Как посредник повстанцев Эмилио занимался связями между ними и союзниками за рубежом и координировал закупки оружия и необходимых повстанцам припасов. Он надзирал за контрабандой боеприпасов в мешках с фасолью и рисом и даже организовывал поставку динамита, при помощи которого повстанцы взрывали мосты.
Чтобы избежать подозрений, нужны были постоянные усилия и изобретательность. Свои письма Эмилио подписывал «Фокион» — в честь афинского полководца и политического деятеля, которого прозвали Добрым за порядочность и верность демократии. Когда Эмилио отправлял деньги или припасы повстанцам в их горных лагерях, то прилагал половину газетной страницы, а вторую оставлял себе. Если для установления контакта приходил другой связной, он должен был предъявить недостающую половину, чтобы подтвердить, что он действительно повстанец.
* * *
То, что у второй войны за независимость была более солидная идеологическая основа, означало, что вести эту войну надо было с вниманием не только к военным, но и к социально-политическим вопросам. Новые кубинцы должны были стать народом, в котором не-белое население, прежде ущемленное, пользовалось бы равными правами и возможностями с белыми, а для этого необходимо было реформировать всю систему социально-экономических отношений. Генерал Максимо Гомес полагал, что одна из ошибок Десятилетней войны заключалась в том, что вожди революции не решались пойти наперекор мощным экономическим интересам, особенно в западной части Кубы. Они не стали вести войну в сахароносной сердцевине острова и тем самым помешали революции преобразить страну. Кроме того, Гомес утверждал, что необходимо всеми силами подрывать экономику и тем самым прекратить поток средств, которые Испания получала с Кубы и направляла на финансирование войны.
Так или иначе, стратегических тонкостей было очень много. Например, было неясно, как командирам повстанцев обращаться с крупными землевладельцами. Если уничтожить сахарные и кофейные плантации, от этого будет плохо не только плантаторам, но и простым кубинцам, и вожди повстанцев не могли достичь согласия друг с другом в вопросе о том, насколько далеко может зайти саботаж экономики. В июле 1895 года Гомес издал сокрушительный приказ: «Сахарные плантации прекращают работу, и если кто-то предпримет попытку собирать урожай, невзирая на этот приказ, его тростник будет сожжен, а постройки разрушены». Этот же приказ запрещал ввоз промышленных, сельскохозяйственных и животноводческих товаров в города, оккупированные испанскими войсками. Однако другие командиры предпочитали более мягкий подход. Антонио Масео считал, что плантаторам следует разрешить собирать тростник и производить сахар, если они будут платить военный налог повстанческой армии и не попытаются препятствовать делу революции. Масео командовал повстанцами в восточной части Кубы и заключил на своей территории несколько подобных соглашений с плантаторами и владельцами сахарных заводов, а налоги, которые он собрал в результате этих соглашений, стали ценным источником доходов для революции.
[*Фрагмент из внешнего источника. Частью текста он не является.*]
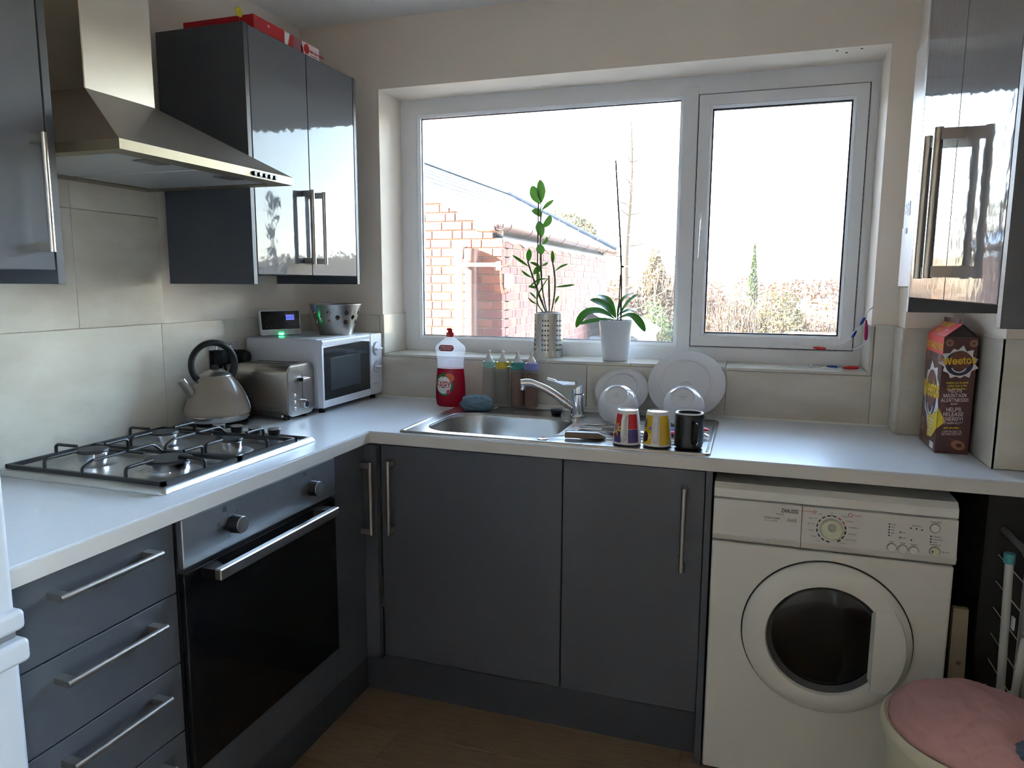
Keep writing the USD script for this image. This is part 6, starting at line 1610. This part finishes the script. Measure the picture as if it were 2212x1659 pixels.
bush('tangled golden-brown shrub left of the ivy-clad stem', (1.55, 15.2, -.35), (.72, .7, 1.45), 1800, .045, L_gold, 10, tw=420)
bush('olive green bush in the middle of the opening window', (2.35, 15.0, -.05), (.66, .6, 1.30), 4000, .05, L_olive, 11, tw=90)
bush('low bright green bush beside the white flat-roofed shed', (2.35, 12.4, -.30), (.46, .4, .62), 2600, .04, L_green, 12)
bush('orange-brown shrub at the right side of the opening window', (3.35, 16.5, -.55), (.85, .7, 1.35), 1800, .045, L_russet, 13, tw=300)
bush('pale golden thicket behind the white shed', (3.05, 19.0, -.6), (1.2, .8, 1.5), 2600, .055, L_gold, 14, tw=240)
bush('dense russet thicket between the two panes, behind the mullion', (.25, 17.5, -.2), (.85, .7, 1.5), 2400, .05, L_russet, 15, tw=260, twm=twig_r)
# ivy-clad stem
t = thing('ivy_tree', 'thin dead stem clad in green ivy standing above the hedge in the opening window', 'tree', (1.675, 17.0, -3.4))
obj('trunk', tube(spline([(1.675, 17.0, -4), (1.67, 17, 1.2), (1.72, 17, 2.2), (1.76, 17, 3.3)], 24), np.interp(np.linspace(0, 1, 24), [0, .6, .8, 1], [.08, .05, .016, .004]), 8), trunk_m, t)
obj('ivy', leafcloud((1.70, 17.0, 1.45), (.20, .20, 1.0), 2200, .035, 17, cone=.86, shell=.4), L_green, t, smooth=False, kind='stuff')
obj('branch', tube([(1.66, 17, 1.1), (1.45, 16.9, 1.25), (1.28, 16.9, 1.42)], [.022, .014, .006], 6), twig_r, t)
obj('branch', tube([(1.70, 17, 1.0), (1.86, 16.9, 1.25), (1.88, 16.9, 1.60)], [.020, .014, .005], 6), twig_r, t)
# tree to the right of the view, of which only branch tips show
t = thing('bare_tree', 'bare tree right of the opening window with only its branch tips in view', 'tree', (5.0, 14.0, -3.4))
obj('trunk', tube(spline([(5.0, 14, -4), (5.02, 14, 1), (4.95, 14, 5.5)], 20), np.linspace(.2, .03, 20), 12), trunk_m, t)
g_ = np.random.default_rng(77); ms = []
for i in range(22):
    z = .8 + i * .2; az = PI + g_.uniform(-.9, .9) if i % 3 else g_.uniform(-1.2, 1.2); Ln = g_.uniform(1.3, 2.4); d = np.array([math.cos(az), math.sin(az), 0])
    p = np.array([5.0, 14, z]); br = spline([p, p + d * Ln * .5 + [0, 0, .25], p + d * Ln + [0, 0, .30 + g_.uniform(-.2, .3)]], 10)
    obj('branch', tube(br, np.linspace(.022, .004, 10), 5), trunk_m, t, smooth=False)
    for k_ in range(8):
        s_ = br[g_.integers(4, 10)]; e = s_ + d * g_.uniform(.1, .3) + g_.normal(size=3) * .15
        ms.append(tube([s_, e], [.004, .0015], 3, cap=False))
obj('twigs', J(*ms), twig_m, t, smooth=False, kind='stuff')
# far wooded ridge
wood_ = []
for i in range(60):
    x = -60 + i * 2.9 + rng.uniform(-1.5, 1.5); y = 150 + rng.uniform(-18, 70)
    zg = float(-8 + 24 * max(0, (y - 90) / 300) ** 1.25) + x * .01
    wood_.append(leafcloud((x, y, zg + 1.6), (4.2, 3, 2.8), 260, .5, 200 + i))
obj('distant_wood', J(*wood_), L_russet, None, False, 'brown winter woodland along the far hillside', 'wood', kind='stuff')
В Сантьяго Эмилио Бакарди поддерживал позицию Масео. Более того, и сам Эмилио собирал военный налог с нескольких владельцев плантаций в окрестностях Сантьяго, начиная с собственной тещи на плантации Санто-Доминго. В иные месяцы сборы составляли несколько сотен долларов — значительная сумма для революционного движения, отчаянно нуждавшегося в наличности. То, что Эмилио не одобрял крайние меры, приверженцем которых был Гомес, соответствовало и его деловым интересам. Если бы производство сахара и коммерция в оккупированных испанцами областях оказались под полным запретом, «Bacardi & Compañía» пришлось бы закрыться. Без бесперебойных поставок мелассы Бакарди не могли бы производить ром, а если бы они не продавали свой товар в Гавану и другие города, контролируемые испанцами, то не смогли бы вообще продолжать торговые операции.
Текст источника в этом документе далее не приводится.